In the future, store workers will not waste their day on time-consuming activities such as inventory-making, receiving deliveries, completing orders, working at the register, and replenishing stock. These, and many other actions, will be automated and performed not only intuitively, but also faster”, says Marek Kwiatkowski, Head of Retail RFID at Sescom. One of the recent analyses conducted by Sescom shows that the employees of one of our clients, the owner of a shoe store chain, spend 185 hours a month at each site – more than one full-time equivalent – performing duties that they will not have to perform when an RFID system is implemented. This is just one of many examples. Inefficient organization of work in stores is a problem for many shop chains – especially those that use outdated management methods or do not keep permanent staff. This is why retailers invest in technologies that make team work faster and more efficient, and focus on activities that improve sales, such as constant updates of stock or the Omnichannel”, Kwiatkowski adds.

 

Retailers with intuition

The experience Sescom has gained in 30 countries, in cooperation with more than 300 clients (and more than 40,000 facilities), allows us to predict the future of retail. Radio waves will automate work and make it intuitive. The acceptance of goods will not consist of tedious box-opening and content-counting anymore. Deliveries will be checked by RFID. Self-checkouts and smart dressing rooms (already tested by some companies) will allow the employees to, for example, take care of visual merchandising or to replenish goods, while the customer is busy buying their chosen products. Geolocation will make it easier to find a specific item in the sales area, or in the back of the store, and will, among other things, allow to limit the number of lost goods.

 

A full inventory will not be a problem either. In a medium-sized store, with a total of approximately 3,000 units, instead of 48 hours in total, it will last only 2 hours. Thanks to RFID, one person will be able to check 1,750 units within just 60 minutes (without this technology, only 150 pieces are inventoried per hour).

 

Store work will change not only at the lower positions, but also at the leadership and managerial levels. Thanks to RFID, the chain’s regional manager will be able to remotely monitor the situation at each facility and make the right, quick decisions: about price reductions, the display of goods or a transfer between stores.
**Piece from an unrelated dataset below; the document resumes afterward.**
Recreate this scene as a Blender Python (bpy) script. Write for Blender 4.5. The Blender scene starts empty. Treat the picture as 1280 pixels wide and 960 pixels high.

The system will inform her about the current stock of the entire store or its strategic locations, as much as about, for example, the products positioned at the front entrance. If shortcomings are noticed, the store manager will be able to contact employees on site and ask for an immediate replenishment of goods”, Marek Kwiatkowski explains.

 

According to Sescom’s forecast, the efficiency of employees will cease to be a problem in the future. The team’s results will not, as before, depend almost entirely on their meticulous work. Errors will be quite impossible, since the system already works in real time, quickly identifies flaws, reminds employees of the tasks that need to be done, and creates a complete picture of the situation in the store.

 

The resulting intuitiveness that technology brings is our response to the trends set by the generations that are now starting their professional careers, and by their expectations to be able to complete their tasks comfortably. Automation will also make it easier to introduce new team members or transfer them to another store, since intuitive work will eliminate the need for being led by the hand”, Kwiatkowski explains.

 

* “Painting the Digital Future of Retail and Consumer Goods Companies “, Accenture.